—Order unanimously affirmed *912without costs. Memorandum: Plaintiff, the owner and operator of a retail store in the City of Syracuse, alleges that an agent of defendant insurance agency made an unsolicited call at plaintiffs store and offered to procure a business owners insurance policy for plaintiff. Plaintiff never requested any specific coverage, allegedly relying upon the expertise of defendant’s agent. Thereafter, plaintiff agreed to a proposal that set forth the coverage to be provided by the policy. Plaintiff also executed a written application for insurance that did not include coverage for employee dishonesty. The business owners policy that was issued to plaintiff contained an exclusion for employee dishonesty. Thereafter, one of plaintiffs employees stole a large sum of money from plaintiff. When plaintiff learned that the insurance policy procured by defendant did not cover the loss, it commenced this action against defendant for breach of contract and breach of its duty to procure appropriate insurance coverage. Supreme Court properly granted defendant’s motion for summary judgment dismissing the complaint.

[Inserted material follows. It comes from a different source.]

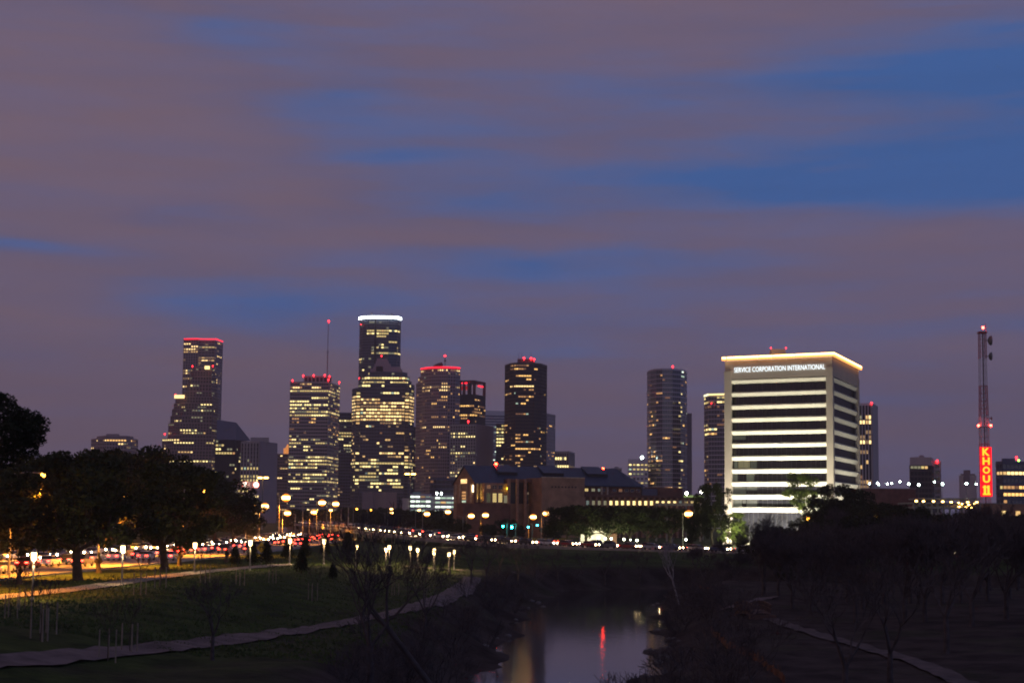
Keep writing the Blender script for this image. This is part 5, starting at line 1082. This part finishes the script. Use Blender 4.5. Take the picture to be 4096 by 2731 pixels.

“In New York, the duty owed by an insurance agent to an insurance customer is ordinarily defined by the nature of the request a customer makes to the agent” (Wied v New York Cent. Mut. Fire Ins. Co., 208 AD2d 1132, 1133). It is undisputed that plaintiff never requested that defendant obtain employee theft/dishonesty coverage. Because defendant obtained the insurance coverage that plaintiff requested, it fully discharged its duty to plaintiff (see, Ambrosino v Exchange Ins. Co., 265 AD2d 627, 627-628).
While conceding that it never requested employee theft/ dishonesty coverage, plaintiff nevertheless contends that defendant breached its agreement to review plaintiffs existing insurance policy and obtain appropriate business owners insurance coverage for plaintiff. We reject the contention of plaintiff that, under the circumstances presented here, it had a “special relationship” with defendant such that plaintiff was entitled to rely upon the representations of defendant’s agent that the new policy was “a better policy” than plaintiffs existing policy (see, Murphy v Kuhn, 90 NY2d 266, 270-273; Ambrosino v Exchange Ins. Co., supra, at 628; Wied v New York Cent. Mut. Fire Ins. Co., supra, at 1133-1134).
In any event, once plaintiff received the declarations pages and insurance policy, it had “conclusive presumptive knowledge” of the terms and limits of the policy (Rogers v Urbanke, 194 AD2d 1024, 1024-1025; see, Madhvani v Sheehan, 234 AD2d 652, 654-655). Here, the declarations pages did not indicate that there was any optional coverage for employee *913theft/dishonesty. In addition, the policy itself contained an exclusion for employee dishonesty and did not contain optional coverage for employee dishonesty. The declarations pages setting forth the policy’s coverages and limits afforded plaintiff an opportunity to review the policy limits and request additional coverage if so desired (see, Madhvani v Sheehan, supra, at 655). “The final decision maker in a risk management situation is ultimately the insured who has the option to forego or obtain additional insurance coverage, which in this case would have required an additional premium” (Madhvani v Sheehan, supra, at 655). (Appeal from Order of Supreme Court, Onondaga County, Centra, J. — Summary Judgment.) Present — Pigott, Jr., P. J., Wisner, Hurlbutt, Kehoe and Lawton, JJ.